» STATED TASK
The listing below should be printed exactly, every line of it. Skip the pictures.
* start MATERIAL PROVIDED *
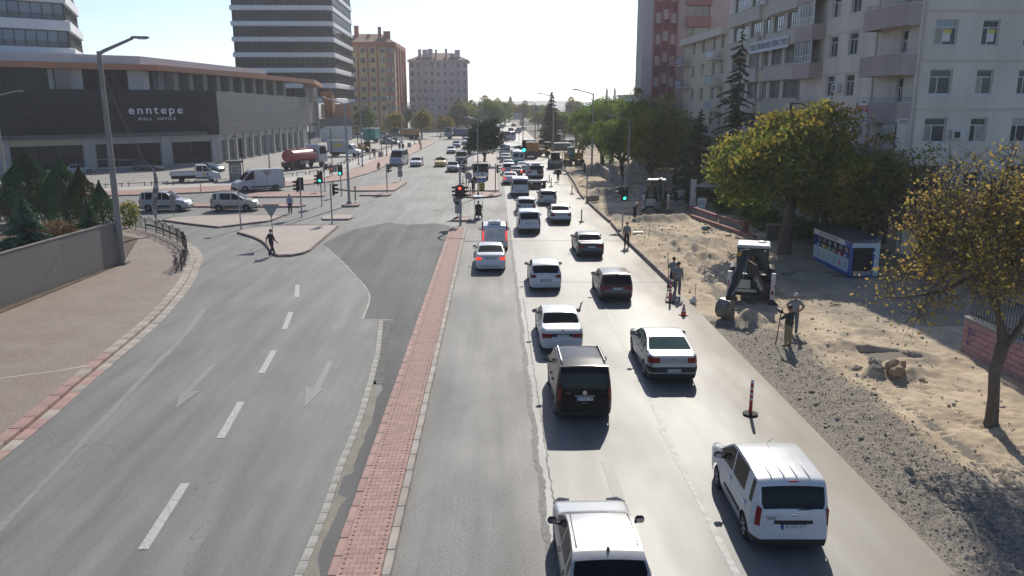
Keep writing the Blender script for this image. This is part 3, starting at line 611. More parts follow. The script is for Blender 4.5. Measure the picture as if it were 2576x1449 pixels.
class Body:
    def __init__(s, L, W, H, top, belt, wheels, rw, rear, screen, pillars, sides, R_=.31, th=.17, ends=(.17, .22), bump=.05, glaze=True, crown=.035, lo=.2):
        s.L, s.W, s.H, s.top, s.belt_, s.wheels, s.R = L, W, H, top, belt, wheels, R_
        s.rear, s.screen, s.pillars, s.sides, s.th, s.ends, s.bump, s.rw, s.crown, s.lo = rear, screen, pillars, sides, th, ends, bump, rw, crown, lo
        fy = np.arange(-.3, L+.3, .02); fz = np.interp(fy, [p[0] for p in top], [p[1] for p in top])
        k = np.ones(7)/7; s.fy, s.fz = fy, np.convolve(np.pad(fz, 3, 'edge'), k, 'valid')
    def ztop(s, y): return float(np.interp(y, s.fy, s.fz))
    def belt(s, y): return float(np.interp(y, [0, s.L], s.belt_))
    def hw(s, y, z):
        p = 1.0
        for d, c in ((y, s.ends[0]), (s.L-y, s.ends[1])):
            e = .55 if c == s.ends[1] else .4
            if d < e: p *= 1-c*(1-max(d, 0)/e)**2.3
        zb = s.belt(y)
        if z <= zb: f = np.interp(z, [.15, .32, .6, .78, zb], [.93, .975, 1.0, .995, .965])
        else:
            q = (z-zb)/max(.05, s.H-zb); f = .965-s.th*q-.03*q*q
        return s.W/2*p*f
    def dy(s, y, z):
        o = 0
        for d, sg, b_ in ((y, -1, s.bump), (s.L-y, 1, s.bump)):
            w = max(0, 1-max(d, 0)/.4)
            prof = np.interp(z, [.15, .28, .45, .58, .68, .9], [.0, .8, 1, .95, .1, 0]); o += sg*b_*w*prof
        return o
    def pt(s, sd, y, z, off=0.0): return (sd*(s.hw(y, z)+off), y+s.dy(y, z), z)
    def bottom(s, y):
        z = s.lo+(.05 if (y < .25 or y > s.L-.25) else 0)
        for w in s.wheels:
            Ra = s.R+.055; d = abs(y-w)
            if d < Ra: z = max(z, s.R+math.sqrt(Ra*Ra-d*d))
        return z
    def cols(s):
        c = set(np.round(np.linspace(0, s.L, 27), 3).tolist()+[.03, .08, .15, .24, s.L-.03, s.L-.08, s.L-.16, s.L-.26])
        for w in s.wheels:
            Ra = s.R+.055
            for a in np.linspace(0, math.pi, 11): c.add(round(w+Ra*math.cos(a), 3))
        for a, b_ in [s.rear, s.screen]: c |= {round(a, 3), round(b_, 3), round((a+b_)/2, 3)}
        for a, b_ in s.pillars: c |= {round(a, 3), round(b_, 3)}
        c |= {round(s.sides[0], 3), round(s.sides[1], 3)}
        c = sorted(x for x in c if 0 <= x <= s.L); out = [c[0]]
        key = set(round(v, 3) for t in [s.rear, s.screen]+s.pillars for v in t) | {round(s.sides[0], 3), round(s.sides[1], 3), s.L}
        for x in c[1:]:
            if x-out[-1] > .022 or x in key: out.append(x)
        return out
    def build(s):
        cols = s.cols(); lowt = [0, .12, .3, .52, .74, .9, 1.0]; upt = [.10, .38, .66, .90, 1.0]; lat = [.93, .72, .48, .24, 0.0]
        sec = []
        for y in cols:
            zt = s.ztop(y); zb = min(s.belt(y), zt-.07); bt = min(s.bottom(y), zb-.02); row = []
            for t in lowt: z = bt+(zb-bt)*t; row.append((s.hw(y, z), y+s.dy(y, z), z))
            ze = zt-s.crown*(.4 if zt < s.belt(y)+.15 else 1)
            for t in upt:
                z = zb+(ze-zb)*t; w = s.hw(y, s.belt(y)+max(0, z-s.belt(y)))*(1-.05*t*t if zt < s.belt(y)+.15 else 1); row.append((w, y+s.dy(y, z), z))
            we = row[-1][0]; ym = y+s.dy(y, zt)
            for f in lat: row.append((we*f, ym, ze+(zt-ze)*(1-f*f)))
            sec.append(row)
        nr = len(sec[0]); NL = len(lowt); NU = len(upt)
        parts = {'body': MB(), 'windshield': MB(), 'rear_window': MB()}
        def q(name, a, b_, c, d):
            parts.setdefault(name, MB()).quad(a, b_, c, d)
        mir = lambda p: (-p[0], p[1], p[2])
        inp = lambda y0, y1, r: y0 >= r[0]-1e-3 and y1 <= r[1]+1e-3
        for i in range(len(cols)-1):
            y0, y1 = cols[i], cols[i+1]; A, B = sec[i], sec[i+1]; ym = (y0+y1)/2
            for r in range(nr-1):
                nm = 'body'
                if NL-1 < r < NL+NU-2:
                    if inp(y0, y1, s.sides) and not any(inp(y0, y1, p) for p in s.pillars) and s.ztop(ym)-s.belt(ym) > .1:
                        k = sum(1 for p in s.pillars if ym > p[1]); nm = 'side_window_%d' % k
                elif r >= NL+NU:
                    if s.screen and inp(y0, y1, s.screen): nm = 'windshield'
                    if s.rw and inp(y0, y1, s.rear): nm = 'rear_window'
                a, b_, c, d = A[r], B[r], B[r+1], A[r+1]
                sl = nm+('_R' if nm.startswith('side') else ''); sr = nm+('_L' if nm.startswith('side') else '')
                q(sl, a, b_, c, d); q(sr, mir(d), mir(c), mir(b_), mir(a))
        for idx, fl in ((0, False), (-1, True)):
            A = sec[idx]
            for r in range(nr-1):
                v = [A[r], A[r+1], mir(A[r+1]), mir(A[r])]
                q('body', *(v[::-1] if fl else v))
        return parts
    def patch(s, end, xs, z0, z1, off=.008, rows=4, both=True, deep=.2, sides=(1, -1)):
        # light or trim panel that wraps round a body corner: xs = inner x at the end face, deep = how far along the flank
        mb = MB(); y = lambda d: d if end == 'rear' else s.L-d
        zm = (np.mean(z0)+np.mean(z1))/2
        for sd in sides:
            cols = []
            for k, (kind, val) in enumerate([('e', xs), ('e', (xs+s.hw(y(0), zm))/2)]+[('s', d) for d in (0, deep*.2, deep*.5, deep)]):
                t = k/5
                zz0 = z0[0]+(z0[1]-z0[0])*t if hasattr(z0, '__len__') else z0; zz1 = z1[0]+(z1[1]-z1[0])*t if hasattr(z1, '__len__') else z1
                col = []
                for j in range(rows+1):
                    z = zz0+(zz1-zz0)*j/rows
                    if kind == 'e': p = (sd*val, y(0)+s.dy(y(0), z)+(-off if end == 'rear' else off), z)
                    else:
                        p = s.pt(sd, y(val), z, off); p = (p[0], p[1]+((-off if end == 'rear' else off) if val < .02 else 0), p[2])
                    col.append(p)
                cols.append(col)
            for a, b_ in zip(cols, cols[1:]):
                for j in range(rows):
                    v = [a[j], b_[j], b_[j+1], a[j+1]]
                    if (sd < 0) != (end != 'rear'): v = v[::-1]
                    mb.quad(*v)
        return mb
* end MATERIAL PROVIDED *
» RESULT
Keep writing the Blender script for this image. This is part 3, starting at line 611. More parts follow. The script is for Blender 4.5. Measure the picture as if it were 2576x1449 pixels.
class Body:
    def __init__(s, L, W, H, top, belt, wheels, rw, rear, screen, pillars, sides, R_=.31, th=.17, ends=(.17, .22), bump=.05, glaze=True, crown=.035, lo=.2):
        s.L, s.W, s.H, s.top, s.belt_, s.wheels, s.R = L, W, H, top, belt, wheels, R_
        s.rear, s.screen, s.pillars, s.sides, s.th, s.ends, s.bump, s.rw, s.crown, s.lo = rear, screen, pillars, sides, th, ends, bump, rw, crown, lo
        fy = np.arange(-.3, L+.3, .02); fz = np.interp(fy, [p[0] for p in top], [p[1] for p in top])
        k = np.ones(7)/7; s.fy, s.fz = fy, np.convolve(np.pad(fz, 3, 'edge'), k, 'valid')
    def ztop(s, y): return float(np.interp(y, s.fy, s.fz))
    def belt(s, y): return float(np.interp(y, [0, s.L], s.belt_))
    def hw(s, y, z):
        p = 1.0
        for d, c in ((y, s.ends[0]), (s.L-y, s.ends[1])):
            e = .55 if c == s.ends[1] else .4
            if d < e: p *= 1-c*(1-max(d, 0)/e)**2.3
        zb = s.belt(y)
        if z <= zb: f = np.interp(z, [.15, .32, .6, .78, zb], [.93, .975, 1.0, .995, .965])
        else:
            q = (z-zb)/max(.05, s.H-zb); f = .965-s.th*q-.03*q*q
        return s.W/2*p*f
    def dy(s, y, z):
        o = 0
        for d, sg, b_ in ((y, -1, s.bump), (s.L-y, 1, s.bump)):
            w = max(0, 1-max(d, 0)/.4)
            prof = np.interp(z, [.15, .28, .45, .58, .68, .9], [.0, .8, 1, .95, .1, 0]); o += sg*b_*w*prof
        return o
    def pt(s, sd, y, z, off=0.0): return (sd*(s.hw(y, z)+off), y+s.dy(y, z), z)
    def bottom(s, y):
        z = s.lo+(.05 if (y < .25 or y > s.L-.25) else 0)
        for w in s.wheels:
            Ra = s.R+.055; d = abs(y-w)
            if d < Ra: z = max(z, s.R+math.sqrt(Ra*Ra-d*d))
        return z
    def cols(s):
        c = set(np.round(np.linspace(0, s.L, 27), 3).tolist()+[.03, .08, .15, .24, s.L-.03, s.L-.08, s.L-.16, s.L-.26])
        for w in s.wheels:
            Ra = s.R+.055
            for a in np.linspace(0, math.pi, 11): c.add(round(w+Ra*math.cos(a), 3))
        for a, b_ in [s.rear, s.screen]: c |= {round(a, 3), round(b_, 3), round((a+b_)/2, 3)}
        for a, b_ in s.pillars: c |= {round(a, 3), round(b_, 3)}
        c |= {round(s.sides[0], 3), round(s.sides[1], 3)}
        c = sorted(x for x in c if 0 <= x <= s.L); out = [c[0]]
        key = set(round(v, 3) for t in [s.rear, s.screen]+s.pillars for v in t) | {round(s.sides[0], 3), round(s.sides[1], 3), s.L}
        for x in c[1:]:
            if x-out[-1] > .022 or x in key: out.append(x)
        return out
    def build(s):
        cols = s.cols(); lowt = [0, .12, .3, .52, .74, .9, 1.0]; upt = [.10, .38, .66, .90, 1.0]; lat = [.93, .72, .48, .24, 0.0]
        sec = []
        for y in cols:
            zt = s.ztop(y); zb = min(s.belt(y), zt-.07); bt = min(s.bottom(y), zb-.02); row = []
            for t in lowt: z = bt+(zb-bt)*t; row.append((s.hw(y, z), y+s.dy(y, z), z))
            ze = zt-s.crown*(.4 if zt < s.belt(y)+.15 else 1)
            for t in upt:
                z = zb+(ze-zb)*t; w = s.hw(y, s.belt(y)+max(0, z-s.belt(y)))*(1-.05*t*t if zt < s.belt(y)+.15 else 1); row.append((w, y+s.dy(y, z), z))
            we = row[-1][0]; ym = y+s.dy(y, zt)
            for f in lat: row.append((we*f, ym, ze+(zt-ze)*(1-f*f)))
            sec.append(row)
        nr = len(sec[0]); NL = len(lowt); NU = len(upt)
        parts = {'body': MB(), 'windshield': MB(), 'rear_window': MB()}
        def q(name, a, b_, c, d):
            parts.setdefault(name, MB()).quad(a, b_, c, d)
        mir = lambda p: (-p[0], p[1], p[2])
        inp = lambda y0, y1, r: y0 >= r[0]-1e-3 and y1 <= r[1]+1e-3
        for i in range(len(cols)-1):
            y0, y1 = cols[i], cols[i+1]; A, B = sec[i], sec[i+1]; ym = (y0+y1)/2
            for r in range(nr-1):
                nm = 'body'
                if NL-1 < r < NL+NU-2:
                    if inp(y0, y1, s.sides) and not any(inp(y0, y1, p) for p in s.pillars) and s.ztop(ym)-s.belt(ym) > .1:
                        k = sum(1 for p in s.pillars if ym > p[1]); nm = 'side_window_%d' % k
                elif r >= NL+NU:
                    if s.screen and inp(y0, y1, s.screen): nm = 'windshield'
                    if s.rw and inp(y0, y1, s.rear): nm = 'rear_window'
                a, b_, c, d = A[r], B[r], B[r+1], A[r+1]
                sl = nm+('_R' if nm.startswith('side') else ''); sr = nm+('_L' if nm.startswith('side') else '')
                q(sl, a, b_, c, d); q(sr, mir(d), mir(c), mir(b_), mir(a))
        for idx, fl in ((0, False), (-1, True)):
            A = sec[idx]
            for r in range(nr-1):
                v = [A[r], A[r+1], mir(A[r+1]), mir(A[r])]
                q('body', *(v[::-1] if fl else v))
        return parts
    def patch(s, end, xs, z0, z1, off=.008, rows=4, both=True, deep=.2, sides=(1, -1)):
        # light or trim panel that wraps round a body corner: xs = inner x at the end face, deep = how far along the flank
        mb = MB(); y = lambda d: d if end == 'rear' else s.L-d
        zm = (np.mean(z0)+np.mean(z1))/2
        for sd in sides:
            cols = []
            for k, (kind, val) in enumerate([('e', xs), ('e', (xs+s.hw(y(0), zm))/2)]+[('s', d) for d in (0, deep*.2, deep*.5, deep)]):
                t = k/5
                zz0 = z0[0]+(z0[1]-z0[0])*t if hasattr(z0, '__len__') else z0; zz1 = z1[0]+(z1[1]-z1[0])*t if hasattr(z1, '__len__') else z1
                col = []
                for j in range(rows+1):
                    z = zz0+(zz1-zz0)*j/rows
                    if kind == 'e': p = (sd*val, y(0)+s.dy(y(0), z)+(-off if end == 'rear' else off), z)
                    else:
                        p = s.pt(sd, y(val), z, off); p = (p[0], p[1]+((-off if end == 'rear' else off) if val < .02 else 0), p[2])
                    col.append(p)
                cols.append(col)
            for a, b_ in zip(cols, cols[1:]):
                for j in range(rows):
                    v = [a[j], b_[j], b_[j+1], a[j+1]]
                    if (sd < 0) != (end != 'rear'): v = v[::-1]
                    mb.quad(*v)
        return mb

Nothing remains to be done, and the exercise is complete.